È chiaro che il ruolo che l’uomo attribuisce all’animale induce riflessioni teoriche di ampia portata su una serie di temi sociali e culturali: dall’estetica all’etica, dall’antropologia agli studi sociali.

Sono numerosi gli artisti che vedono nel rapporto uomo-animale un filtro privilegiato attraverso il quale indagare la società e le sue trasformazioni.
In alcuni di loro è anche viva una posizione critica, di dissenso. Alcuni, con le loro opere, desiderano influire sullo sguardo dell’uomo sugli animali della terra, fino a mettere in discussione i meccanismi del potere che sono alla base della relazione uomo animale.

Ma per Tiziana Pers la corsa a Palermo – come gli altri suoi interventi, compreso il metaprogetto Rave realizzato con la sorella Isabella – non sono solo modelli positivi, azioni dimostrative, volenterosi gesti di dissenso; che si tratti di una mucca o di un cavallo in procinto di essere macellati, o di un pesce già approdato sul banco del pescivendolo, l’artista è spinta da un impegno alto e imperioso; e la sua lucida determinazione non ammette cedimenti; perché in gioco c’è una vita vera e propria: grazie a ognuno dei suoi interventi il destino di un animale viene effettivamente rovesciato; la sua biografia cambia corso.

Non solo; la convinzione dell’artista è tale, tanto contagioso il suo impulso, che Pers riesce a coinvolgere persone altrimenti poco avvertite sul tema. È quanto successo a Palermo, dove chi, giorno dopo giorno, ha assistito ai suoi sforzi, ha potuto percepire la giustezza del suo agire, e credere, fosse solo per un breve momento, nella possibilità di un modo di vivere diverso.
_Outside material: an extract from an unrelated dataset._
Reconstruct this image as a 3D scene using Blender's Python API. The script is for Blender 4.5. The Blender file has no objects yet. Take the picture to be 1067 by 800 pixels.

L’interpretazione del rapporto uomo – animale di Pers è ampia; incapsula i temi del controllo, della prevaricazione, della violazione della dignità e della libertà e dell’altro, inteso anche in termini di sfruttamento e di nazionalismo. Ma soprattutto incapsula una riflessione sul ruolo e sul valore dell’arte; dalla quale è lecito pretendere molto; addirittura la possibilità di salvare una vita.